A quick toddle around the internet will tell you two things about Child of Satan: firstly its distribution history. This 2016 movie was originally marketed with Rosemary's Baby in mind (including telltale baby carriage on the cover), but was then repackaged under the alternative name Neron, with the tagline 'Knowledge leads to extinction' - no, me neither. In the latest release the pram is now back, as is the original title, but with the Neron strapline. No, still none the wiser.
The second thing the world wide web will tell you is that no-one, but no-one has a good word to say about the movie in either of its guises.
Director Patel's previous feature, 2011's The Man in the Maze, seems to have been beset by the same problems encountered in Child of Satan: well photographed but shoddily edited, incomprehensible plot, and with a script not so much written as fought over by committee. But five years is a long time not to learn from the errors in your first movie.
In Child of Satan a heavily pregnant Allison (played by the UK's own Kacey Grange Hill Clarke) almost miscarries at her baby shower, which may have something to do with an eclipse taking place at the same time, deemed as an ill omen. The baby is born premature if healthy, but exerts a strange demonic influence on those looking after it - calling it Neron probably didn't help. The cause of the diabolic kerfuffle may be traced back to the father, Kevin, being involved in some voodoo business in Mexico five years previously (and who is still up to his old tricks carrying on with Allison's best friend Tara (Caite Upton, formerly Miss South Carolina Teen USA 2007) behind her back. As the baby grows in strength a string of fatalities occurs, but the evil bambino resurrects the fallen as zombie slaves to realise its grand plan - whatever that is. An increasingly disturbed Allison does not know where to turn, until she encounters a priest who may or may not be of this earth (a rather bored looking Eric Roberts) and who offers her Christian salvation in the form of a very big knife.

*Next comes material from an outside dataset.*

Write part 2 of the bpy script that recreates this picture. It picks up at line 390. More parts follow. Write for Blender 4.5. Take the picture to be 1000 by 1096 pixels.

Patel and Son's film feels like it was rescued in the editing studio, and with no fewer than nine producers on board, it's kind of a surprise it got made at all. It's unfair to say that the movie makes no sense although several plot strands do kind of disappear and the whole thing feels like it's been held together by a wing and a prayer. And on that subject, initially I thought that because of the pronounced good vs evil plot it may have been church funded (although the uttered line "Fuck off you homewrecking cunt!" suggests not). The SFX are a triumph of lo fi-ness, and it's a shame there aren't more of them as, basic though they are, they are intriguing (depicting blood spray by animating it onto the lens of the camera filming the action anyone?). But all round this was very hard work even for a genre completist like me.